1 thought on “Quem avisa nem sempre é amigo. Por Edmilson Siqueira

  1. – 87% da atual riqueza gerada no mundo parou na mão do 1% mais rico.

    – Os 50% mais pobres, ou seja, a metade mais pobre da população ficou com zero, nada, ou seja, essa média mostrou que o mundo cresceu. Mas existem dois mundos diferentes: é o mundo dessas pessoas presente no mundo real do dia a dia que não teve nada absolutamente nada, que não ficou nem com um pedacinho e tem esse 1% mágico que ficou com quase tudo. É como se tivessem dois filmes diferentes, então essa média é super enganosa.

    – O PIB cresceu 0.8% – que bom?! – mas calma aí. Você vai comer um papel escrito PIB? Você vai se alimentar de um relatório do governo? A verdade é que você somente pode alimentar-se da riqueza que irá parar na sua mão.

    E esse PIB que tá sendo gerado… ele está indo parar na sua mão?

    Esse PIB que está sendo gerado com essas novas medidas que estão sendo propostas, ele vai parar mais ou menos na sua mão?

    – O FMI previa em 2018 que o Brasil iria crescer 2,5 % em 2019. E porquê? Porque a economia brasileira estava tão deprimida, que qualquer coisa certa que fosse iria gerar crescimento do PIB.

    – Se uma coisa cai de 10 para 2 ela cai 80% e sobe de 2 para 4 ela sobe 100%. Então o efeito base é muito importante para parecer um crescimento grande. O governo Bolsonaro fez o brasil crescer menos de um terço menos do que era esperado. Então é com isso você tem que comparar, não é comparar com o pior crescimento que teve na história do Brasil dos últimos 30 anos. Este 0.8% de aumento do PIB é um desastre.
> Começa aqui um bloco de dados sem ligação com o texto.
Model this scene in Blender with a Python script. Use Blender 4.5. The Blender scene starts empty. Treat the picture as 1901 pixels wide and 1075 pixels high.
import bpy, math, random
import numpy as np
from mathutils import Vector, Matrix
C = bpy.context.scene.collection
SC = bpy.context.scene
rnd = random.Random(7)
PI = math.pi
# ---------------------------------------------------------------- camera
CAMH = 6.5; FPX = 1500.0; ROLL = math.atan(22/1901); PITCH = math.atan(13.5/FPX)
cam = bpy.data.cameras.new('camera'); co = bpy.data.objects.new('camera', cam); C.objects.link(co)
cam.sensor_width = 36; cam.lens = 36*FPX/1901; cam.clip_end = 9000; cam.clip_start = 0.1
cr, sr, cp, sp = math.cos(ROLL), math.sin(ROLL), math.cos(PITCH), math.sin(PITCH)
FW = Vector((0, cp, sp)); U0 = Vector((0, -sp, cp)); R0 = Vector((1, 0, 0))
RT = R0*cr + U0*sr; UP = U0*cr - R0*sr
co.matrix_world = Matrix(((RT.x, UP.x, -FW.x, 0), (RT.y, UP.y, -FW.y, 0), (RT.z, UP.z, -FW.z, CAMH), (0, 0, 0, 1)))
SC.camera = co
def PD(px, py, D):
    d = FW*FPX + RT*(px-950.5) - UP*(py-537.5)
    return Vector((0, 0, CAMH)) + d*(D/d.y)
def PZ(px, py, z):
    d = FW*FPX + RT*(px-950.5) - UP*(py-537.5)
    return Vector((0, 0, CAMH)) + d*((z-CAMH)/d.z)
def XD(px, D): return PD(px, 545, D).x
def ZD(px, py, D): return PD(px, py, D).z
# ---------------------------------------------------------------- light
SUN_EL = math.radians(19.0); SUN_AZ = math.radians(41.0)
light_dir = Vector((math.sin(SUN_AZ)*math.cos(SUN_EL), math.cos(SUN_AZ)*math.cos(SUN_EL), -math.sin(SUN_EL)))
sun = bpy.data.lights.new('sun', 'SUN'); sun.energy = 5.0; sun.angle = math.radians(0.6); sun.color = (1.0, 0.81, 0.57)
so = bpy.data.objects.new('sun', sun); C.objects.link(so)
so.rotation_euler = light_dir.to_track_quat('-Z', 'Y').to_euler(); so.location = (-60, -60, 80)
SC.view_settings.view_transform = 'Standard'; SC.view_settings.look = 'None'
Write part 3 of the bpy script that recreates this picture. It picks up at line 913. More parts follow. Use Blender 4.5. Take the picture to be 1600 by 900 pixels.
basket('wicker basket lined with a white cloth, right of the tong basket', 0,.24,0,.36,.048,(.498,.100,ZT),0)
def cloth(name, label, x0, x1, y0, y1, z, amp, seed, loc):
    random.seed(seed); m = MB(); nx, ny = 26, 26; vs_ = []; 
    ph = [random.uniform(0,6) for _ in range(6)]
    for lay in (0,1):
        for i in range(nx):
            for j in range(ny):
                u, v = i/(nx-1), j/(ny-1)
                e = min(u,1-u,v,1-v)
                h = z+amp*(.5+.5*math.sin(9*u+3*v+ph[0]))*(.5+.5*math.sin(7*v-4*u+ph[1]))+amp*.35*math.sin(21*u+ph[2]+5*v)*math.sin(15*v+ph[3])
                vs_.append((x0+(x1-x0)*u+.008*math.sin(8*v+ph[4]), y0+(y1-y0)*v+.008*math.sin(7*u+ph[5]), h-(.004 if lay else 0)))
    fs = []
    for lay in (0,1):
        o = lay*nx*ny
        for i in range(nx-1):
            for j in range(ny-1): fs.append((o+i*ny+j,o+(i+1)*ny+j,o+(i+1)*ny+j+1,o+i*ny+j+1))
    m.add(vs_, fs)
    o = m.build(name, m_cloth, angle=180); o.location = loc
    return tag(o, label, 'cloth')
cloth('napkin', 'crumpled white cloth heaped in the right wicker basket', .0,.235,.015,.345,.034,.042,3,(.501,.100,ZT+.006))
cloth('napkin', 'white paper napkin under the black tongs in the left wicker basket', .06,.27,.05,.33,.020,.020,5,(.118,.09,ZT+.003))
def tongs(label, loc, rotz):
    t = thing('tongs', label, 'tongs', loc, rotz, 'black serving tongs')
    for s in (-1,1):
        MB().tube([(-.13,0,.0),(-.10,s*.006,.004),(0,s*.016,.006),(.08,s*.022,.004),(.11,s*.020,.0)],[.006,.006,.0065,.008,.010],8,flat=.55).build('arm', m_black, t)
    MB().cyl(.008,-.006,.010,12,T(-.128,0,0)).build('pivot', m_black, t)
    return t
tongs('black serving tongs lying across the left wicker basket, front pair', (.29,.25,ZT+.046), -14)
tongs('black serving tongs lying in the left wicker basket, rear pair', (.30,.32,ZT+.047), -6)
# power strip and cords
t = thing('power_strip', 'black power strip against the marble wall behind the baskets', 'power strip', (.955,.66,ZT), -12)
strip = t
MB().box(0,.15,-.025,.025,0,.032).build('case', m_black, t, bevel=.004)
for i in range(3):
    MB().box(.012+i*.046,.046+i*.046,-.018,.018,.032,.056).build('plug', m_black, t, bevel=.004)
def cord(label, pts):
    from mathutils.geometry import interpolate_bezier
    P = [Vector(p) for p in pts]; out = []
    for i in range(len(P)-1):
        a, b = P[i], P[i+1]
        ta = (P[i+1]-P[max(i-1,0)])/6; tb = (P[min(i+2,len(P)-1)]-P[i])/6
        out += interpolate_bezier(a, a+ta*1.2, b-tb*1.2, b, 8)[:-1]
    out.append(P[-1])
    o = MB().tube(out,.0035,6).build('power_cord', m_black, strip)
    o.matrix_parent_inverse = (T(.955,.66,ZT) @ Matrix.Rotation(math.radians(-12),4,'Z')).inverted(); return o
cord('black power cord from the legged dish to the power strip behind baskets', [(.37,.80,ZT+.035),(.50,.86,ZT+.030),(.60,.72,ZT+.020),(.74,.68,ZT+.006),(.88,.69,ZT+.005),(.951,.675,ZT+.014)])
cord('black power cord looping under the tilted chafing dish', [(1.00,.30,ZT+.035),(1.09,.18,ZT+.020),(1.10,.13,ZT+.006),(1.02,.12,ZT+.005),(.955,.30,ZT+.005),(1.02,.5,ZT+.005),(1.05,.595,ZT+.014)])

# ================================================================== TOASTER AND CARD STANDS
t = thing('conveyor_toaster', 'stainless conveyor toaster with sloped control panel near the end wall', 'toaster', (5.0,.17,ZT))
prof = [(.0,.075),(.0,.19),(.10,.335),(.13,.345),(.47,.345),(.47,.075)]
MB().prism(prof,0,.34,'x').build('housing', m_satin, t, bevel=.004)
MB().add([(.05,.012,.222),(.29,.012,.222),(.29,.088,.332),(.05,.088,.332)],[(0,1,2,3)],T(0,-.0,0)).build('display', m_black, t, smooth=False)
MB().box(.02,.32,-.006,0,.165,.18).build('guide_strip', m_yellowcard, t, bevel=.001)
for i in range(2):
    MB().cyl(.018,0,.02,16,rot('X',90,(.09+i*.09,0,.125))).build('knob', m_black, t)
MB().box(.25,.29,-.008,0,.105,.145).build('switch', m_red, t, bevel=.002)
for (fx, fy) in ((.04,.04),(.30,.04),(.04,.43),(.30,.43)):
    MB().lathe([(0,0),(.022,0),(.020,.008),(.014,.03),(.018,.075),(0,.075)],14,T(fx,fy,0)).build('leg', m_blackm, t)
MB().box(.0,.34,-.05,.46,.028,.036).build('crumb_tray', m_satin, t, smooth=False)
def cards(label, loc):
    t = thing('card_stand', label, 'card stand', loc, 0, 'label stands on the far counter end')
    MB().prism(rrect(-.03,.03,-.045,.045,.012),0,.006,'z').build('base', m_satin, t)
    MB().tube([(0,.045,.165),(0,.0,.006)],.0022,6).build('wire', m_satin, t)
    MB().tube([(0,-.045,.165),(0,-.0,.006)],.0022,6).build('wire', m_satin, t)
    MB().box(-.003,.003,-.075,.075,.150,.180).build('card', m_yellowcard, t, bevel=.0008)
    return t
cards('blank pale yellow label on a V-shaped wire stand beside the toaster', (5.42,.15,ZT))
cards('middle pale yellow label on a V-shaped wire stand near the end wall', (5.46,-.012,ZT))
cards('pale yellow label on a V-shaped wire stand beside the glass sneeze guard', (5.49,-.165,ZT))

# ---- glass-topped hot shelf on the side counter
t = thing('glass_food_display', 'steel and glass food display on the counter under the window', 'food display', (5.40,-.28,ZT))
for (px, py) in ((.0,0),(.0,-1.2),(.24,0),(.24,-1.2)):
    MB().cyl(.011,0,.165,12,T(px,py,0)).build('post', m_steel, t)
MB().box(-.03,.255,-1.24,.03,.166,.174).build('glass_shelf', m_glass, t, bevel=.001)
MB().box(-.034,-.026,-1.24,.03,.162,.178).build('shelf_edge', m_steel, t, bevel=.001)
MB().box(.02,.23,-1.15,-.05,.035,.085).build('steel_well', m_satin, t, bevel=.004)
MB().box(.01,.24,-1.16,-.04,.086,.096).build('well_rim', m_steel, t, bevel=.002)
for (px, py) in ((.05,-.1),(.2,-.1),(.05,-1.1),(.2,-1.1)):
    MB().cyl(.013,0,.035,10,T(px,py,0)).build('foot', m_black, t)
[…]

Tudo o que ele fez deu errado.

    – A Bolsa não quer dizer que as coisas melhoraram para o cidadão- só beneficiam quem tem ação.

    A Bolsa ela só mostra o seguinte: que várias corporações empresariais que podem estar valendo mais que a economia, estão distribuindo recursos, estão saudáveis, valorizando e atraindo bons investimentos financeiros em ações, etc.

    Há as empresas que estão parecendo aumentar seu trabalho, sua produtividade cada vez mais, simplesmente porque que a lucratividade delas está aumentando; e a lucratividade delas pode estar aumentando em cima de uma margem muito maior, ou seja, o dono está ficando com todo um lucro da empresa cada vez maior enquanto os trabalhadores têm salários cada vez mais baixos e assim não estão ficando com nada(e o Guedes afirma que o pobre não faz poupanças).

    Se usarmos o índice da Bolsa como termômetro da economia, é um erro.

    Se atualizamos a Bolsa de 57 mil pontos em maio de 2015, daria 85 mil pontos em maio de 2019. Como a Bolsa em maio de 2019 está em 90 mil pontos, dá somente uma diferença de apenas 5 mil pontos.

    O único motivo do aumento das ações é que a lucratividade da empresa aumentou em cima de salários cada vez menores para os trabalhadores, em cima de uma

    reforma da previdência faz com que daqui pra frente também a mão de obra seja cada vez mais barata, em cima do pé de uma reforma trabalhista que vai fazer com que a mão de obra seja cada vez mais barata pra frente, em cima dessa organização do trabalho que faz com que a produtividade caia cada vez mais na mãos dos donos das empresas – todos motivos ruins.

    – A inflação caiu no Brasil porque a economia parou. A economia parou e ninguém compra nada, como ninguém compra, ninguém consome, o preço dos produtos matem-se ou cai e o país está com problema grave pois ninguém tem como investir, nem em que investir. A Inflação tem um piso e um teto – abaixo do piso e acima do teto significa que a economia está ruim.

    – Esse plano “Mais Brasil” vem consolidar a riqueza na mão dos 10% mais ricos, consolidar a riqueza na mão dos 1% mais ricos. E para os 90% dos trabalhadores mais pobres, esse plano só traz mais pobreza.